Sculpting With a smile

0 Comments | Insight on the News, July 5, 1999 | by Stephen Goode

Roy Lichtenstein's pop-art Sculpture is whimsical, enchanting and surprisingly subtle. A new exhibition of his work turns out to be one of the brightest shows of the season.

Anyone familiar with contemporary American art knows Roy Lichtenstein's paintings inspired by comic books and the Sunday funnies -- his versions of Popeye and Olive Oyl, for example, or his famous Sweet Dreams, Baby!, which depicts a man getting socked in the jaw, the word "POW!" punctuating the blow. But fewer know that Lichtenstein, born in 1923, also was a sculptor who created works of increasing subtlety, skill and beauty right up to his death in 1997.

Now, Lichtenstein's sculpture is the subject of an exhibition at Washington's Corcoran Gallery of Art. The show, arranged by Lichtenstein expert and museum head curator Jack Cowart, collects the 80 sculptures Lichtenstein himself chose as representative of his work. Cowart added about 20 more pieces, along with a generous sampling of the artist's notebooks, drawings, maquettesand other materials intended to explain what he was up to.

They do. It was Lichtenstein's habit to begin by making pencil sketches of forms that interested him. The sketches evolved into tape and paper collages and then into full-scale wooden maquettes, or models. When the sculptures were cast, the metal was painted to match the maquettes.

Lichtenstein was an artist whose mastery of his medium grew with time. Visitors to the Corcoran will be able to watch the progress of Lichtenstein's craft from the mediocre works of the 1940s into the lyrical, lovely creations of the 1960s and afterward. The sculptures' beauty comes from the artist's ability to disguise the difficulties he encountered in making the works -- giving them an air of lightness, ease and fun.

In fact, viewers of the exhibition break into smiles when they walk through the rooms. It's not that the sculptures lack "depth" -- depth isn't what they're about. Rather, it was Lichtenstein's great gift to infuse the mundane with a glow and joy that reminds us that the quotidian can be fun, and that the best art isn't overtly didactic or laden with angst.

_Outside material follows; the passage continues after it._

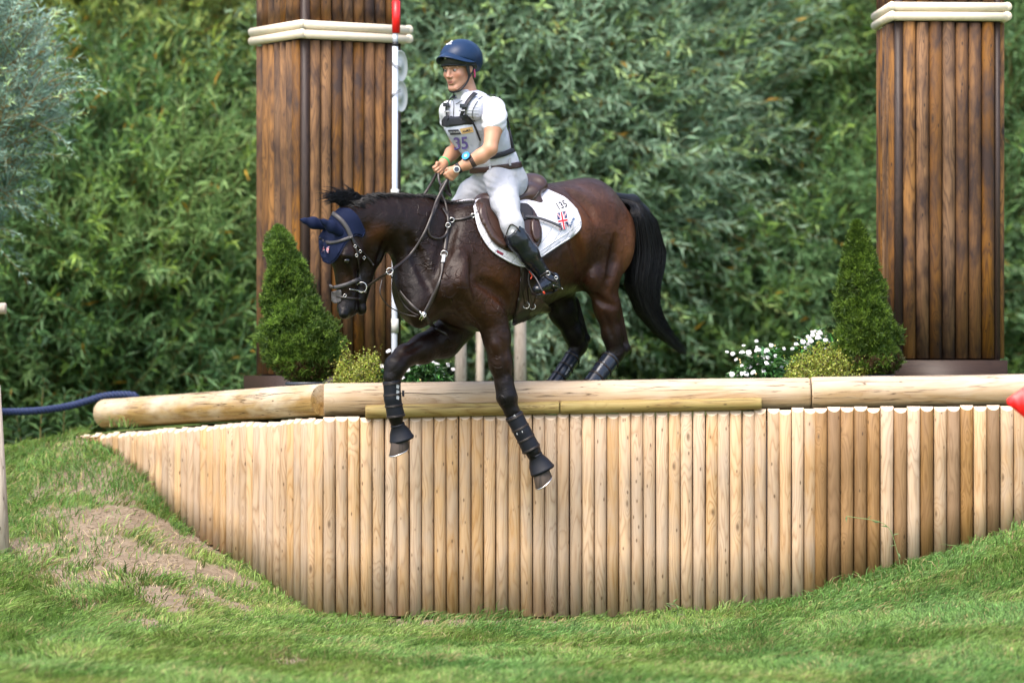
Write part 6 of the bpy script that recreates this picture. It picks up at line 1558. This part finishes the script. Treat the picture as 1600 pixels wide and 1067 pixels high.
seam = smooth_path(np.array([(808,322,0),(822,318,0),(835,309,0),(843,298,0)],float),6); cord(SA.snap(seam[:,0],seam[:,1],.001), .004, 'seam', M['leather'], sad, 6, 0)
sheet(HF, [(742,317),(752,312),(775,314),(800,318),(826,322),(838,338),(845,358),(845,376),(838,388),(822,394),(803,395),(786,390),(770,378),(758,358),(749,338)], .016, .010, 'flap', M['saddle'], sad, step=4, mirror=True)
sheet(HF, [(749,318),(757,320),(764,345),(776,366),(792,380),(786,388),(770,378),(758,358),(748,336)], .027, .006, 'knee_block', M['saddle'], sad, step=2.5, puff=.012, mirror=True)
sheet(HF, [(829,346),(834,343),(841,354),(844,368),(841,377),(836,378),(830,364)], .027, .006, 'calf_block', M['saddle'], sad, step=2.5, puff=.008, mirror=True)
sheet(HF, [(800,318),(826,320),(832,340),(812,344),(800,340)], .028, .004, 'skirt', M['leather'], sad, step=3, mirror=True)
strap(HF, [(800,336),(818,338),(838,340),(860,347),(878,355)], 5.5, .034, 'stirrup_leather_end', M['leatherpad'], sad, .003); strap(HF, [(818,333),(819,343)], 6, .038, 'keeper', M['leather'], sad, .003)
# girth, stirrup
sheet(HF, [(812,404),(838,404),(846,440),(850,470),(846,484),(832,494),(812,505),(800,508),(806,480),(812,445)], .004, .010, 'girth', M['leather'], sad, step=4, mirror=True)
sheet(HF, [(836,462),(846,468),(860,482),(856,488),(838,490),(826,494),(830,480)], .012, .006, 'girth_guard', M['saddle'], sad, step=3)
strap(HF, [(818,420),(818,450),(822,474)], 6, .016, 'girth_strap', M['leather'], sad); strap(HF, [(826,448),(828,468),(830,480)], 6, .016, 'girth_strap', M['leather'], sad)
ring_at(HF.snap([822],[477],.02)[0], .020, .0028, 'buckle', M['steel'], sad); ring_at(HF.snap([832],[479],.02)[0], .018, .0028, 'buckle', M['steel'], sad)
s0, s1 = .235, .335
cord([H(801,388,.30), H(818,412,.315), H(828,425,.34)], .006, 'stirrup_leather', M['leather'], sad)
cord([H(827,422,.345), H(838,436,.42), H(846,452,.46), H(850,459,.46)], .0045, 'stirrup_iron', M['leatherpad'], sad); cord([H(827,422,.335), H(826,440,.32), H(832,458,.32)], .0045, 'stirrup_iron', M['leatherpad'], sad)
cord([H(832,459,.32), H(842,461,.39), H(850,460,.46)], .010, 'stirrup_tread', M['leather'], sad)
M['orange'] = mat('orange_band', (.62,.06,.02), .5)[0]; cord([H(827,424,.35), H(831,431,.35), H(829,436,.35)], .004, 'stirrup_release', M['orange'], sad); cord([H(849,456,.475), H(851,459,.475)], .006, 'stirrup_release', M['orange'], sad)
# ---------------------------------------------------------------- bridle, reins, breastplate
br = tack_root('bridle', 'dark leather bridle with padded browband and noseband and its reins', 'bridle')
Lm, Pm = M['leather'], M['leatherpad']
strap(HF, [(520,333),(532,343),(542,356),(549,371)], 7, .012, 'headpiece', Pm, br, .006); strap(HF, [(500,371),(508,378),(520,379),(536,375),(550,370)], 5, .012, 'browband', Pm, br, .006)
strap(HF, [(549,370),(556,388),(560,408),(562,430),(564,446)], 4.5, .004, 'cheekpiece', Lm, br, .004); strap(HF, [(549,370),(560,386),(572,400),(583,414)], 3.5, .004, 'throatlash', Lm, br, .004)
strap(HF, [(516,447),(524,449),(540,445),(552,440),(562,436)], 6, .004, 'noseband', Pm, br, .008); strap(HF, [(519,462),(530,464),(545,466),(562,467)], 3.5, .004, 'flash_strap', Lm, br, .004)
sheet(HF, [(518,456),(532,453),(534,462),(532,472),(522,474),(518,466)], .002, .005, 'nose_pad', Pm, br, step=2)
for p in ((555,385),(557,399),(563,393),(569,403)): ring_at(HF.snap([p[0]],[p[1]],.010)[0], .008, .0018, 'buckle', M['steel'], br)
ring_at(HF.snap([539],[462],.010)[0], .009, .002, 'buckle', M['steel'], br)
bit = HF.snap([565],[449],.012)[0]; ring_at(bit, .031, .0038, 'bit_ring', M['steel'], br); cord(HF.snap(np.array([546,560,573.]), np.array([452,454,457.]), .016), .0035, 'bit_bar', M['steel'], br)
b2 = bit*np.array([1,-1,1])+np.array([0,2*hs,0]); ring_at(b2, .031, .0038, 'bit_ring', M['steel'], br)
def sp(px, py, off=.02): return HF.snap([px],[py],off)[0]
rein = [bit+np.array([-.025,.01,-.0]), H(590,436,.03), H(609,424,.12), sp(640,399,.010), sp(662,366,.010), sp(674,338,.012), H(683,312,.06), gl]
strap(None, None, 4.2, 0, 'rein', Lm, br, .003, 8, depth=rein)
strap(None, None, 4.2, 0, 'rein', Lm, br, .003, 8, depth=[b2+np.array([-.02,-.01,0]), H(570,400,-.32), H(610,345,-.30), H(655,312,-.22), H(672,290,-.19), gr])
strap(None, None, 4.0, 0, 'rein_loop', Lm, br, .003, 8, depth=[gl, H(690,300,.0), sp(682,322,.012), sp(670,350,.008), sp(672,368,.008), sp(686,373,.008), sp(698,364,.008), sp(700,342,.010), H(696,318,.05), H(688,296,.02), gl+np.array([0,0,-.01])])
strap(None, None, 4.0, 0, 'rein_loop', Lm, br, .003, 8, depth=[gr, H(686,282,-.12), H(694,296,-.05), H(704,306,-.12), H(700,290,-.10), gl+np.array([-.01,-.02,-.01])])
ring_at(H(609,424,.125), .020, .0032, 'martingale_ring', M['steel'], br)
bp = tack_root('breastplate', 'dark leather breastplate with steel rings across the bay chest', 'breastplate')
strap(HF, [(692,325),(700,338),(701,352),(698,372),(695,392)], 6.5, .004, 'shoulder_strap', Lm, bp, .005); strap(HF, [(691,410),(688,430),(680,455),(671,475),(663,490)], 7, .004, 'chest_strap', Lm, bp, .005)
strap(HF, [(624,455),(634,468),(646,480),(657,489)], 6, .004, 'chest_strap', Lm, bp, .005); strap(HF, [(705,344),(722,342),(738,337),(752,330)], 5, .004, 'wither_strap', Lm, bp, .005)
strap(HF, [(663,494),(675,508),(700,522)], 7, .004, 'belly_strap', Lm, bp, .005); strap(HF, [(694,398),(692,410)], 6, .008, 'elastic', M['label'], bp, .005)
for (x,y,r) in ((694,397,.020),(706,344,.014),(739,337,.012),(662,492,.014),(700,352,.014),(751,331,.014)): ring_at(HF.snap([x],[y],.010)[0], r, .0034, 'ring', M['steel'], bp)
for q in (((656,486),(662,499)),((655,499),(663,487)),((664,488),(658,501))):
    P = HF.snap(np.array([q[0][0],q[1][0]],float), np.array([q[0][1],q[1][1]],float), .016); cord(P, .0042, 'clip', M['steel'], bp, 6, 0)
cord([H(609,426,.125), H(618,448,.10), H(628,472,.08), sp(641,486,.012), sp(654,493,.012)], .0038, 'martingale_fork', Lm, bp)
cord([H(597,436,.06), H(594,458,.08), H(606,477,.08), H(630,490,.09), sp(652,495,.014)], .0038, 'martingale_fork', Lm, bp)
wh = tack_root('riding_whip', 'short black riding whip with white capped knob in the right hand', 'riding whip')
tpw = H(683,259,-.18); cord([tpw, gr, H(690,300,-.20), H(700,330,-.26), H(716,372,-.34)], .0048, 'shaft', M['web'], wh); cord([tpw+np.array([0,0,.002]), tpw+np.array([0.002,0,-.022])], .0085, 'knob', M['web'], wh, 10, 0); cord([tpw+np.array([.004,.004,.0025]), tpw+np.array([0,0,-.001])], .0072, 'cap', M['flagwhite'], wh, 10, 0)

Cup and Saucer II of 1977, for example, is everybody's morning cup of coffee, with the rich coffee vapor rising from the sculpture -- like many of Lichtenstein's works, the cup and its aroma look far more three-dimensional than they are. The show also offers the playful Mermaid -- Sculpture Maquette (1978), with its palm tree and clouds supported by the sun's rays, just as the mermaid's form is supported by waves. And Lichtenstein's brightly colored Pop Art Car of 1977, a BMW whose surface the artist painted according to his own whim. (The automaker had a number of other artists, including Alexander Calder and Frank Stella, do BMWs in their own styles.) Lichtenstein decorated his auto with a rising sun and his trademark oversized benday dots.

Outside the Corcoran stands Lichtenstein's multicolored (teal, gray, white, black) 32-foot-tall Brushstroke Group (1988), which can be viewed with the 555-foot-tall Washington Monument, now sheathed in metal scaffolding from head to foot, in the background. It's an extraordinary and dramatic contrast and one that no doubt would have amused Lichtenstein.

The exhibition will be at the Corcoran until Sept. 30, after which it travels to Spain.